More jovial was the response to Mr. Wallace. Scripps-Howard Cartoonist Tal-burt summed it up by picturing a beaming figure called Third Term perched on a stairway, to the consternation of Conservative Democrats below, and quoting New York University Professor Mearns's jingle about the little man who wasn't there: "He wasn't there again today: Oh, how I wish he'd go away." Ordinarily irritated at reporters' prodding about the third term, generally inviting them to go stand in the corner, put on the dunce cap, or merely rewarding them with a testy glance if they so much as asked about it, President Roosevelt last week was jovial too. A reporter popped up with another jingle:

"He's riding high and he's riding straight

He's heading right for the White House gate."

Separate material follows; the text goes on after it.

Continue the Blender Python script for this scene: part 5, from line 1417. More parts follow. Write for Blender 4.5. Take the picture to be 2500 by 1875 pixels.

There was no doubt about the riding, said the reporter; question was, was he coming or going? The President just laughed.

Last week President Roosevelt also: > Discussed the refugee problem with Refugee Experts Myron Taylor, Paul van Zeeland, former Belgian Premier, reportedly urged surveys based on the possibility that 10,000,000 to 20,000,000 persons may be deprived of homes and countries by the war. > Sent a warm message to Turkey's President Ismet Inoenue on modern Turkey's 16th anniversary celebration. > Rapped the work of the Foreign Bondholders Protective Council, Inc., in its attempt to adjust Latin-American defaulted bonds held by U. S. investors, refused to comment on whether or not he favored scaling down the $1,000,000,000 Latin-American debts. Reason: the inter-American economic conference next month. > Tut-tutted flesh-creepers in a radio speech on the New York Herald Tribune Forum. Said he: "In and out of Congress we have heard orators and commentators and others beating their breasts and proclaiming against sending the boys of American mothers to fight on the battlefields of Europe. That I do not hesitate to label as one of the worst fakes in current history. . . . The simple truth is that no person in any responsible place in the National Administration ... or in any State Government, or in any city government, or in any county government, has ever suggested in any shape, manner or form the remotest possibility of sending the boys of American mothers to fight on the battlefields of Europe."